The quality of Masonic stagecraft exhibited in Los Angeles, Foran says, benefits from proximity to the film industry. Many of the faux-Arabic robes and medieval tunics were created by artists working at the studios during the 1930s and ‘40s, and wigs and beards created by crews including Hollywood makeup artists Bud and Percival Westmore fill an entire gallery. The museum also houses a reference library with more than 5,000 volumes as well as a re-creation of the city’s first Masonic meeting place, with furnishings on loan from the site, Lodge 42 at El Pueblo de Los Angeles Historical Monument.

The order has drawn fire from conspiracy theorists over the centuries, but Foran is eager to dispel misconceptions. “There’s nothing secret about Freemasonry. No one’s preventing anyone from walking into this museum or any library and learning whatever they want about us. The other misconception,” he says, “is that it’s a religion. It’s not!
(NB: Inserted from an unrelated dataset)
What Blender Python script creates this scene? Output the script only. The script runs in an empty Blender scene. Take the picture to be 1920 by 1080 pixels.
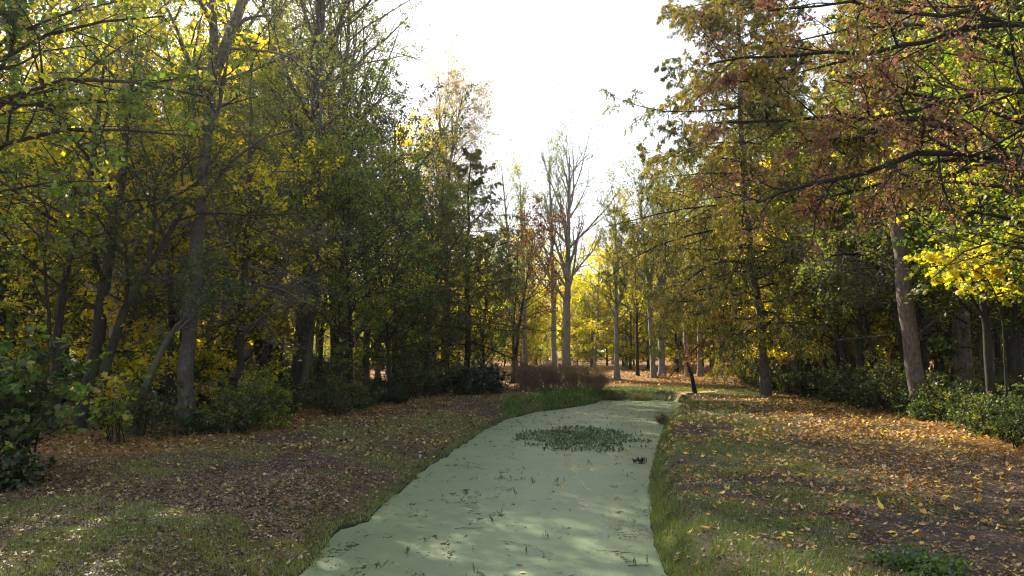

We are a charity-oriented organization that has something for everyone in the family--not just a bunch of doddering old men.”

Foran would like to see the museum attract the high-tech generation: Future plans include expansion to the temple’s basement, where interactive pavilions would represent distinct eras of Freemasonry. “In the American Colonial Pavilion,” Foran says, “we’ll have a hologram that would answer questions, maybe Ben Franklin or maybe Washington.” The basement’s planned entrance is a simulated quarry, where visitors can experience a subterranean drop in temperature, emerging to view set-pieces and projected scenes of medieval stonecutters wrangling quarried rock into soaring Gothic cathedrals.

Realization of these dreams, like the journey from Babylon to Jerusalem dramatized in a Masonic ritual, is fraught with difficulties. “Everything around here unfortunately operates on a shoestring,” Foran concedes. “We get by, but we’re not the Getty.”